## Dataset content
□ □ □

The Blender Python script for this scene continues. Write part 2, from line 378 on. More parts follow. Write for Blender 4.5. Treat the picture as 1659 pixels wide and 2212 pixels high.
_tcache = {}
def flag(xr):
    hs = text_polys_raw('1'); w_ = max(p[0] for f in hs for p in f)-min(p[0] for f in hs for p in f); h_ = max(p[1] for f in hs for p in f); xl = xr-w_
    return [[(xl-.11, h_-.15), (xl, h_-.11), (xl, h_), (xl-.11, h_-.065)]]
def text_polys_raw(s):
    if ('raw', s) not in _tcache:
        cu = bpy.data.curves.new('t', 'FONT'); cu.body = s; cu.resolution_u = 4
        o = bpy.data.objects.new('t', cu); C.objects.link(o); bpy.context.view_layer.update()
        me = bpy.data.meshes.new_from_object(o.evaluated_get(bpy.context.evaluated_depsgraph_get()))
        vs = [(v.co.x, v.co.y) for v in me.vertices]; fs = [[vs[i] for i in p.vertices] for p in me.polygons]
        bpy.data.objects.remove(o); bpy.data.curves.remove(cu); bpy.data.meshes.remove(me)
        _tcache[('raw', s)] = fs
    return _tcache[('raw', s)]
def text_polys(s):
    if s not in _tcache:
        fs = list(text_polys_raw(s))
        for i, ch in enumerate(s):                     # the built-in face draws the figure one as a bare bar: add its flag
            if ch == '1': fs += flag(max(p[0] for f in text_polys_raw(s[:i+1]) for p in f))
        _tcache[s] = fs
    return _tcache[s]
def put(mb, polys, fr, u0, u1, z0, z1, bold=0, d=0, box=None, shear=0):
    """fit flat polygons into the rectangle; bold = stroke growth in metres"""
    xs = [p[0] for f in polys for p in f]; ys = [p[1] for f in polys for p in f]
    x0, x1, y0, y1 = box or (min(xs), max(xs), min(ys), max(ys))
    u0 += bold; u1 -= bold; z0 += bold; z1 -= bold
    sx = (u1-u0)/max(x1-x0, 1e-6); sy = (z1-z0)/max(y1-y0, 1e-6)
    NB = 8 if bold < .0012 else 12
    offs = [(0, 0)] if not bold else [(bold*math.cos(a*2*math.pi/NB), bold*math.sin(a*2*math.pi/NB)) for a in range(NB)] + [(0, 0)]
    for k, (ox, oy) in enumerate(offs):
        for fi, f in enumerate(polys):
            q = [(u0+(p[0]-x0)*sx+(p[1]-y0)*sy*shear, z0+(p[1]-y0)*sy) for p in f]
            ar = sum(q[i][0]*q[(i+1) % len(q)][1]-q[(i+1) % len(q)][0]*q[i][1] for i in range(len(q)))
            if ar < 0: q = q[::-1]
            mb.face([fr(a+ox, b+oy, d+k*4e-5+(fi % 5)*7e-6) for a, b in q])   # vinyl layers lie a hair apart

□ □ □

## Given problem
Extract all of the material exactly as it is written.

## Exercise answer
The Blender Python script for this scene continues. Write part 2, from line 378 on. More parts follow. Write for Blender 4.5. Treat the picture as 1659 pixels wide and 2212 pixels high.
_tcache = {}
def flag(xr):
    hs = text_polys_raw('1'); w_ = max(p[0] for f in hs for p in f)-min(p[0] for f in hs for p in f); h_ = max(p[1] for f in hs for p in f); xl = xr-w_
    return [[(xl-.11, h_-.15), (xl, h_-.11), (xl, h_), (xl-.11, h_-.065)]]
def text_polys_raw(s):
    if ('raw', s) not in _tcache:
        cu = bpy.data.curves.new('t', 'FONT'); cu.body = s; cu.resolution_u = 4
        o = bpy.data.objects.new('t', cu); C.objects.link(o); bpy.context.view_layer.update()
        me = bpy.data.meshes.new_from_object(o.evaluated_get(bpy.context.evaluated_depsgraph_get()))
        vs = [(v.co.x, v.co.y) for v in me.vertices]; fs = [[vs[i] for i in p.vertices] for p in me.polygons]
        bpy.data.objects.remove(o); bpy.data.curves.remove(cu); bpy.data.meshes.remove(me)
        _tcache[('raw', s)] = fs
    return _tcache[('raw', s)]
def text_polys(s):
    if s not in _tcache:
        fs = list(text_polys_raw(s))
        for i, ch in enumerate(s):                     # the built-in face draws the figure one as a bare bar: add its flag
            if ch == '1': fs += flag(max(p[0] for f in text_polys_raw(s[:i+1]) for p in f))
        _tcache[s] = fs
    return _tcache[s]
def put(mb, polys, fr, u0, u1, z0, z1, bold=0, d=0, box=None, shear=0):
    """fit flat polygons into the rectangle; bold = stroke growth in metres"""
    xs = [p[0] for f in polys for p in f]; ys = [p[1] for f in polys for p in f]
    x0, x1, y0, y1 = box or (min(xs), max(xs), min(ys), max(ys))
    u0 += bold; u1 -= bold; z0 += bold; z1 -= bold
    sx = (u1-u0)/max(x1-x0, 1e-6); sy = (z1-z0)/max(y1-y0, 1e-6)
    NB = 8 if bold < .0012 else 12
    offs = [(0, 0)] if not bold else [(bold*math.cos(a*2*math.pi/NB), bold*math.sin(a*2*math.pi/NB)) for a in range(NB)] + [(0, 0)]
    for k, (ox, oy) in enumerate(offs):
        for fi, f in enumerate(polys):
            q = [(u0+(p[0]-x0)*sx+(p[1]-y0)*sy*shear, z0+(p[1]-y0)*sy) for p in f]
            ar = sum(q[i][0]*q[(i+1) % len(q)][1]-q[(i+1) % len(q)][0]*q[i][1] for i in range(len(q)))
            if ar < 0: q = q[::-1]
            mb.face([fr(a+ox, b+oy, d+k*4e-5+(fi % 5)*7e-6) for a, b in q])   # vinyl layers lie a hair apart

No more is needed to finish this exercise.